I know there are algorithms that let you use two doubles (2 f64s) as a single number, you could try doing the same thing with 2 f32s. But the tuning might be difficult, how much mantissa you want, etc.
 
If it's true that they are "nerfing" FP64 that hard, then it should be possible to write a bunch of fp64 software emulation that runs faster using fp32 operations. I was thinking about that yesterday.

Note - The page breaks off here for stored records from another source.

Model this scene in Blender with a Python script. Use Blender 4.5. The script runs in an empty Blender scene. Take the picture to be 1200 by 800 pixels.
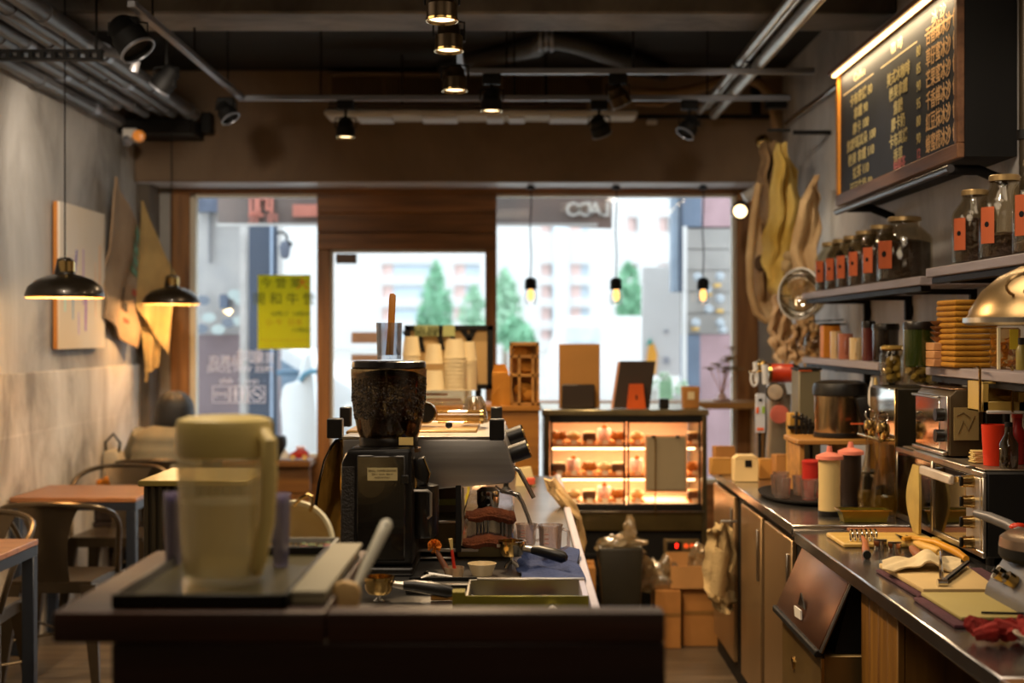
import bpy, bmesh, math, random
from mathutils import Vector, Matrix, Euler, noise
random.seed(7)
SC = bpy.context.scene
COL = SC.collection
R = math.radians
PI = math.pi

# ------------------------------------------------------------------ camera
cam_d = bpy.data.cameras.new('camera')
cam = bpy.data.objects.new('camera', cam_d)
COL.objects.link(cam)
cam.location = (0, 0, 1.5)
cam.rotation_euler = (R(90), 0, 0)
cam_d.lens = 50
cam_d.sensor_width = 36
cam_d.shift_x = -8 / 1200
cam_d.shift_y = -8 / 1200
cam_d.clip_start = 0.05
cam_d.clip_end = 600
cam_d.dof.use_dof = True
cam_d.dof.focus_distance = 4.0
cam_d.dof.aperture_fstop = 2.4
SC.camera = cam
FPX = 1200 * 50 / 36

# ------------------------------------------------------------------ sky and exposure
w = bpy.data.worlds.new('sky')
SC.world = w
w.use_nodes = True
bg = w.node_tree.nodes['Background']
bg.inputs[0].default_value = (0.90, 0.95, 1.0, 1)
bg.inputs[1].default_value = 3.3
SC.view_settings.view_transform = 'Standard'
SC.view_settings.look = 'None'
SC.view_settings.exposure = 0.0
SC.view_settings.gamma = 1
SC.view_settings.use_curve_mapping = False


def lamp(name, kind, loc, energy, color, size=0.1, target=None, spot=None, blend=0.5, size_y=None):
    d = bpy.data.lights.new(name, kind)
    d.energy = energy
    d.color = color
    if kind == 'AREA':
        d.size = size
        if size_y:
            d.shape = 'RECTANGLE'
            d.size_y = size_y
    else:
        d.shadow_soft_size = size
    if spot:
        d.spot_size = R(spot)
        d.spot_blend = blend
    o = bpy.data.objects.new(name, d)
    COL.objects.link(o)
    o.location = loc
    if target is not None:
        o.rotation_euler = (Vector(target) - Vector(loc)).to_track_quat('-Z', 'Y').to_euler()
    return o


# unseen warm area lamps added under the ceiling as fill for the room
WARM = (1.0, .80, .58)
for (nm_, lx, ly, lz, en, sz) in (('ceiling_fill', -.5, 2.7, 2.85, 24, 1.2), ('ceiling_fill', .95, 3.6, 2.85, 16, 1.0), ('ceiling_fill', -1.5, 4.4, 2.85, 12, 1.0), ('ceiling_fill', .2, .6, 2.8, 9, 1.4)):
    lamp(nm_, 'AREA', (lx, ly, lz), en, WARM, sz, (lx, ly, 0))

for (lx, ly, tx, ty, tz, en) in ((-1.5, 4.6, -2.4, 6.3, 1.75, 60), (-1.5, 6.0, -2.4, 7.9, 1.9, 80), (.95, 3.9, 1.65, 4.7, 1.6, 16), (.95, 5.4, 1.65, 6.2, 1.7, 22), (.8, 6.4, 1.42, 7.7, 1.95, 36)):  # unseen spots added to brighten the side walls and the corner sacks
    lamp('wall_fill_spot', 'SPOT', (lx, ly, 2.68), en, (1, .84, .66), .05, (tx, ty, tz), 80, .9)

# ------------------------------------------------------------------ helpers
def P(px, py, D):
    """point of the room seen at this direction at depth D (used only for taking measures)"""
    return Vector(((px - 608) * D / FPX, D, 1.5 + (392 - py) * D / FPX))


def X(px, D):
    return (px - 608) * D / FPX


def Z(py, D):
    return 1.5 + (392 - py) * D / FPX


def hexc(h):
    h = h.lstrip('#')
    v = [int(h[i:i + 2], 16) / 255 for i in (0, 2, 4)]
    return tuple(x / 12.92 if x <= 0.04045 else ((x + 0.055) / 1.055) ** 2.4 for x in v) + (1,)


MATS = {}


def mat(name, col, rough=0.6, metal=0.0, var=0.12, scale=6.0, bump=0.0, bscale=40.0, stretch=None,
        emit=None, estr=0.0, coat=0.0, col2=None, spec=0.5, detail=4, sheen=0.0, alpha=1.0):
    if name in MATS:
        return MATS[name]
    m = bpy.data.materials.new(name)
    m.use_nodes = True
    nt = m.node_tree
    N, L = nt.nodes, nt.links
    b = N['Principled BSDF']
    b.inputs['Roughness'].default_value = rough
    b.inputs['Metallic'].default_value = metal
    b.inputs['Specular IOR Level'].default_value = spec
    b.inputs['Coat Weight'].default_value = coat
    b.inputs['Sheen Weight'].default_value = sheen
    c = hexc(col) if isinstance(col, str) else tuple(col) + (1,)
    b.inputs['Base Color'].default_value = c
    tc = N.new('ShaderNodeTexCoord')
    mp = N.new('ShaderNodeMapping')
    if stretch:
        mp.inputs['Scale'].default_value = stretch
    L.new(tc.outputs['Object'], mp.inputs['Vector'])
    if var > 0 or col2:
        nz = N.new('ShaderNodeTexNoise')
        nz.inputs['Scale'].default_value = scale
        nz.inputs['Detail'].default_value = detail
        L.new(mp.outputs[0], nz.inputs['Vector'])
        rp = N.new('ShaderNodeValToRGB')
        rp.color_ramp.elements[0].position = 0.32
        rp.color_ramp.elements[1].position = 0.68
        if col2:
            c2 = hexc(col2)
            rp.color_ramp.elements[0].color = c
            rp.color_ramp.elements[1].color = c2
        else:
            rp.color_ramp.elements[0].color = tuple(x * (1 - var) for x in c[:3]) + (1,)
            rp.color_ramp.elements[1].color = tuple(min(1, x * (1 + var)) for x in c[:3]) + (1,)
        L.new(nz.outputs['Fac'], rp.inputs[0])
        L.new(rp.outputs[0], b.inputs['Base Color'])
    if bump > 0:
        n2 = N.new('ShaderNodeTexNoise')
        n2.inputs['Scale'].default_value = bscale
        n2.inputs['Detail'].default_value = 3
        L.new(mp.outputs[0], n2.inputs['Vector'])
        bp = N.new('ShaderNodeBump')
        bp.inputs['Strength'].default_value = bump
        bp.inputs['Distance'].default_value = 0.01
        L.new(n2.outputs['Fac'], bp.inputs['Height'])
        L.new(bp.outputs[0], b.inputs['Normal'])
    if emit:
        b.inputs['Emission Color'].default_value = hexc(emit)
        b.inputs['Emission Strength'].default_value = estr
    MATS[name] = m
    return m


def glassmat(name, tint='#ffffff', refl=0.08, rough=0.02, body=0.0, bodycol='#ffffff', fres=0.55):
    """thin glass or clear plastic: lets light straight through, mirrors by Fresnel, may carry a milky body"""
    if name in MATS:
        return MATS[name]
    m = bpy.data.materials.new(name)
    m.use_nodes = True
    nt = m.node_tree
    N, L = nt.nodes, nt.links
    N.remove(N['Principled BSDF'])
    out = N['Material Output']
    tr = N.new('ShaderNodeBsdfTransparent')
    tr.inputs[0].default_value = hexc(tint)
    gl = N.new('ShaderNodeBsdfGlossy')
    gl.inputs['Roughness'].default_value = rough
    lw = N.new('ShaderNodeLayerWeight')
    lw.inputs['Blend'].default_value = 0.35
    mu = N.new('ShaderNodeMath')
    mu.operation = 'MULTIPLY_ADD'
    mu.inputs[1].default_value = fres
    mu.inputs[2].default_value = refl * 0.5
    L.new(lw.outputs['Fresnel'], mu.inputs[0])
    mx = N.new('ShaderNodeMixShader')
    L.new(mu.outputs[0], mx.inputs[0])
    src = tr
    if body > 0:
        df = N.new('ShaderNodeBsdfDiffuse')
        df.inputs[0].default_value = hexc(bodycol)
        tl = N.new('ShaderNodeBsdfTranslucent')
        tl.inputs[0].default_value = hexc(bodycol)
        ad = N.new('ShaderNodeMixShader')
        ad.inputs[0].default_value = 0.5
        L.new(df.outputs[0], ad.inputs[1])
        L.new(tl.outputs[0], ad.inputs[2])
        m2 = N.new('ShaderNodeMixShader')
        m2.inputs[0].default_value = body
        L.new(tr.outputs[0], m2.inputs[1])
        L.new(ad.outputs[0], m2.inputs[2])
        src = m2
    L.new(src.outputs[0], mx.inputs[1])
    L.new(gl.outputs[0], mx.inputs[2])
    L.new(mx.outputs[0], out.inputs[0])
    MATS[name] = m
    return m


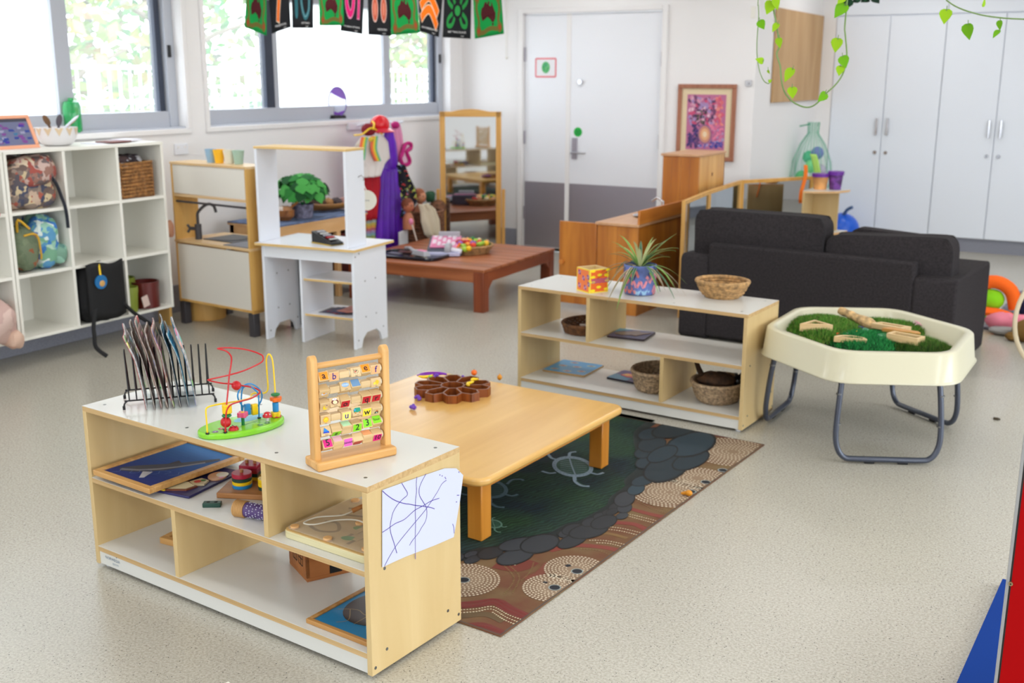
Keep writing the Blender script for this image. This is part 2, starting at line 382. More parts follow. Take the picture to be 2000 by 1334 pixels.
# green push sticker and sign
s = MB().cyl((-4.5, YB+.012, 1.113), (-4.5, YB+.0105, 1.113), .042, mat('green_sticker', (20, 178, 66), .4), n=28)
for k in range(3): s.box(-4.525, -4.475, YB+.0100, YB+.0104, 1.122-.014*k, 1.127-.014*k, mat('dark_ink', (10, 70, 30), .6))
tag(s.build('door_sticker'), 'round bright green sticker on the door above the handle', 'sticker')
M_ = frame((-4.94, YB+.011, 1.6), (1, 0, 0), (0, 0, 1))
s = MB().box(0, .205, 0, .16, 0, .0015, PRINT, M=M_, c=(236, 236, 240))
for pts in ([(0, 0), (.205, 0)], [(0, .16), (.205, .16)], [(0, 0), (0, .16)], [(.205, 0), (.205, .16)]): s.line(pts, .014, .0018, (236, 130, 140), M=M_)
s.disc(.103, .082, .042, .0018, (96, 186, 120), M=M_, n=22, ry=.052)
for k in range(18): s.disc(.103+.03*cos(k*2.4)*(k/18)**.5, .082+.04*sin(k*2.4)*(k/18)**.5, .006, .002+.00002*k, random.choice([(60, 160, 90), (130, 205, 140), (40, 150, 120)]), M=M_, n=7)
tag(s.build('door_sign'), 'small white sign with pink border and green oval, taped to the narrow door leaf', 'sign')

# built-in cupboards along the far wall
xs = [-2.73+.5*k for k in range(9)]
MB_ = MB().box(XA, -2.732, 10.95, 11.5, 0, CEIL, WALLM)
structure('trim_1', MB_, label='white filler strip beside the tall cupboards')
CUPM = mat('cupboard_white', (236, 242, 252), .35)
for k in range(0, 8, 2):
    x0, x2 = xs[k], xs[k+2]; xm = xs[k+1]
    where = ['end wall cupboard pair nearest the pin board corner', 'end wall cupboard pair right of the corner pair', 'end wall cupboard pair third from the pin board corner', 'end wall cupboard pair farthest from the pin board corner'][k//2]
    c = thing('wall_cupboard', 'tall white two door '+where, 'cupboard', (x0, 10.95, 0), 0, 'tall white cupboards on the end wall')
    w = x2-x0; m_ = xm-x0
    MB().box(.002, w-.002, .02, .54, .135, 2.74, CUPM).build('body', c)
    MB().box(.002, w-.002, .05, .4, 0, .135, SKIRT).build('kick_plate', c)
    MB().box(.002, w-.002, 0, .02, 2.175, 2.745, CUPM).build('top_panel', c, bevel=.002)
    for a, b, hx in ((.003, m_-.003, m_-.05), (m_+.003, w-.003, m_+.05)):
        d = MB().box(a, b, 0, .02, .135, 2.165, CUPM).build('door', c, bevel=.002)
        hb = MB().box(hx-.008, hx+.008, -.03, -.018, 1.065, 1.225, CHROME).box(hx-.006, hx+.006, -.02, .001, 1.09, 1.105, CHROME).box(hx-.006, hx+.006, -.02, .001, 1.2, 1.215, CHROME)
        hb.build('handle', d, bevel=.002)
        MB().cyl((hx, 0.001, .9), (hx, -.012, .9), .016, CHROME).build('lock', d)

# ------------------------------------------------------------------ the two low open shelves
SW, SD, SH, TH = 1.24, .3945, .561, .018
class Fr:
    """local frame of a placed thing: a along the front, b to the back"""
    def __init__(s, x, y, th): s.x, s.y, s.th = x, y, th; s.M = T(x, y, 0) @ Rz(th)
    def __call__(s, a, b, z=0): return s.M @ Vector((a, b, z))
def low_shelf(fr, label, up, lo, logo=False):
    t = thing('low_shelf', label, 'shelf', (fr.x, fr.y, 0), fr.th)
    def board(nm, x0, x1, z0, z1, y0=0, y1=SD):
        b = MB().box(x0, x1, y0+.0012, y1-.0012, z0, z1-.0012, MAPLEX)
        b.box(x0, x1, y0, y1, z1-.0012, z1, WHITE); return b.build(nm, t)
    o = MB().box(0, SW, 0.0006, SD-.0006, SH-TH, SH-.001, MAPLEX).box(.0004, SW-.0004, 0, SD, SH-.001, SH, WHITE)
    top = o.build('top_board', t, bevel=.0012)
    for a in (.05, .46, .85, 1.19):
        for b in (.05, .345): MB().cyl((a, b, SH-.001), (a, b, SH+.0004), .0055, SCREW, n=10).build('screw', top)
    for x in (0, SW-TH):
        p = MB().box(x, x+TH, 0, SD, .012, SH-TH, MAPLE).build('side_panel', t, bevel=.001)
        xo = x-.0004 if x == 0 else SW+.0004; xi = x if x == 0 else SW
        for b, z in ((.06, .309), (.335, .309), (.061, .068), (.331, .068), (.013, .033), (.382, .035)):
            MB().cyl((xi-.0005, b, z), (xo+(.0006 if x else -.0006), b, z), .0048, SCREW, n=10).build('screw', p)
    board('middle_board', TH, SW-TH, .301, .319); board('bottom_board', TH, SW-TH, .059, .077)
    MB().box(up[0], up[1], .001, SD-.001, .319, SH-TH, MAPLE).build('divider', t, bevel=.0008)
    MB().box(lo[0], lo[1], .001, SD-.001, .077, .301, MAPLE).build('divider', t, bevel=.0008)
    k = MB().box(TH, SW-TH, .004, .02, .014, .059, WHITE).build('kick_board', t)
    for a in (.03, SW-.03):
        for b in (.03, SD-.03): MB().cyl((a, b, 0), (a, b, .013), .012, mat('clear_glide', (210, 214, 222), .3)).build('foot', t)
    if logo:
        M_ = frame((.047, .0036, .043), (1, 0, 0), (0, 0, 1)); ink = mat('logo_ink', (36, 84, 122), .5)
        l = MB().text('NORWEGIA', .0145, M_, ink, align='LEFT')
        l.text('spaces', .013, M_ @ T(.037, -.0135, 0), mat('logo_ink_pale', (120, 142, 158), .5), align='LEFT')
        l.cyl((.047+.062, .0037, .043+.0145), (.047+.062, .0034, .043+.0145), .0032, ink)
        tag(l.build('lettering', k), 'blue line lettering printed on the kick board')
    return t
NF = Fr(-2.88926, 2.22348, -.0883053)
FF = Fr(-2.70774, 4.75665, -.0634968)
low_shelf(NF, 'low open maple shelf with white tops in the foreground, abacus and magazine rack on it', (.836, .854), (.416, .434), True)
low_shelf(FF, 'low open maple shelf with white tops near the sofa, pot plant and basket on it', (.402, .42), (.812, .83))

# child's drawing taped to the shelf end
Mp = NF.M @ frame((SW+.0012, 0, 0), (0, 1, 0), (0, 0, 1))
def papz(a, z): return .0015+.006*max(0, (a-.34)/.05)
out = [(.056, .536), (.14, .5305), (.23, .524), (.321, .517), (.37, .503), (.398, .474), (.384, .40), (.357, .294), (.28, .298), (.2, .306), (.143, .312), (.095, .315), (.048, .317), (.052, .43)]
p = MB()
p.add([(a, z, papz(a, z)) for a, z in out], [tuple(range(len(out)))], PRINT, Mp, (204, 208, 226))
inkc = (74, 52, 160)
def dl(pts, w=.0022):   # crop pixels of the end panel, read off the drawing
    q = []
    for x, y in smooth([(a, b, 0) for a, b in [(u, v) for u, v in pts]], 4) if 0 else [(v.x, v.y) for v in smooth([(a, b, 0) for a, b in pts], 4)]:
        P = ray(660+x/6.667, 840+y/6.667); fr = NF.M.inverted(); o = fr @ Vector((0, 0, CAMH)); d = fr.to_3x3() @ P
        t = (SW+.001-o.x)/d.x; h = o+d*t; q.append((h.y, h.z))
    v = [Vector(a) for a in q]; n = len(v); vs = []
    for i in range(n):
        d = (v[min(i+1, n-1)]-v[max(i-1, 0)]); d = d.normalized() if d.length else Vector((1, 0)); nn = Vector((-d.y, d.x))*w/2
        for s_ in (1, -1):
            c_ = v[i]+nn*s_; vs.append((c_.x, c_.y, papz(c_.x, 0)+.0004))
    p.add(vs, [(2*i, 2*i+1, 2*i+3, 2*i+2) for i in range(n-1)], PRINT, Mp, inkc)
dl([(572, 790), (640, 850), (740, 915), (860, 955), (920, 962), (1000, 978), (1100, 990), (1220, 1012), (1340, 1070), (1430, 1140), (1480, 1220), (1495, 1270), (1498, 1340)])
dl([(822, 686), (860, 750), (895, 810), (892, 850), (840, 895), (770, 970), (715, 1060), (690, 1150), (672, 1250), (682, 1340), (720, 1460), (760, 1600)])
dl([(1022, 608), (1012, 700), (1016, 790), (1005, 900), (1000, 1050), (1004, 1200), (1000, 1340), (1000, 1500), (1003, 1680)])
dl([(1140, 568), (1085, 670), (1052, 760), (1056, 850), (1100, 930), (1140, 1000), (1152, 1090), (1130, 1190), (1080, 1270), (1040, 1340), (960, 1440), (925, 1500)])
dl([(1556, 552), (1490, 582), (1430, 635), (1350, 695), (1290, 800), (1210, 925), (1130, 1040), (1010, 1185), (880, 1340), (740, 1520), (640, 1690), (600, 1770)])
dl([(1556, 842), (1450, 850), (1360, 872), (1210, 920), (1100, 985), (990, 1045), (860, 1160), (740, 1215), (640, 1285), (570, 1330)])
for a, b in [(1430, 540), (1440, 525), (1465, 520), (1500, 524), (1550, 540), (1553, 578), (1450, 558), (1446, 585), (1435, 602), (1460, 590), (1320, 582), (1350, 595), (1388, 614), (1396, 630), (1524, 930), (1480, 545)]: dl([(a-5, b-2), (a, b), (a+6, b+2)], .0028)
d_ = p.build('childs_drawing'); tag(d_, 'white paper with purple felt pen lines taped to the end of the foreground shelf', 'drawing')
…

That's basically what the gaming cards are already doing, and why it's so slow.
 
Intel and AMD were the final two contenders in the bidding process for the contract.
Who were all the other contenders? I can see Nvidia being one as they make the Switch chips, but where did Broadcom come from? I wasn't aware that Broadcom had meaningful GPU experience.
 
Who were all the other contenders? I can see Nvidia being one as they make the Switch chips, but where did Broadcom come from? I wasn't aware that Broadcom had meaningful GPU experience.
There were reports that Sony was considering switching to Arm. Even AMD is possibly making an Arm-based APU, "Sound Wave". Haven't heard of Broadcom making any big moves, but I'm interested to see if a MediaTek + Nvidia combo slap the shit out of Qualcomm's Snapdragon X Elite within a year or two.

No One Is Buying AMD Zen 5 CPUs, So What's Going On?

AMD AGESA 1.2.0.2 BIOS Improves Inter-Core Latency For Zen 5 “Ryzen 9000” CPUs, 58% Reduction & Major Performance Uplifts
With the new BIOS, the average latency drops down by 58% to 75ns when communicating across CCDs and the inter-CCD latency remains the same at 18-20ns.

Zen 5, which had an undeniable mess of a launch, is healing with this BIOS update.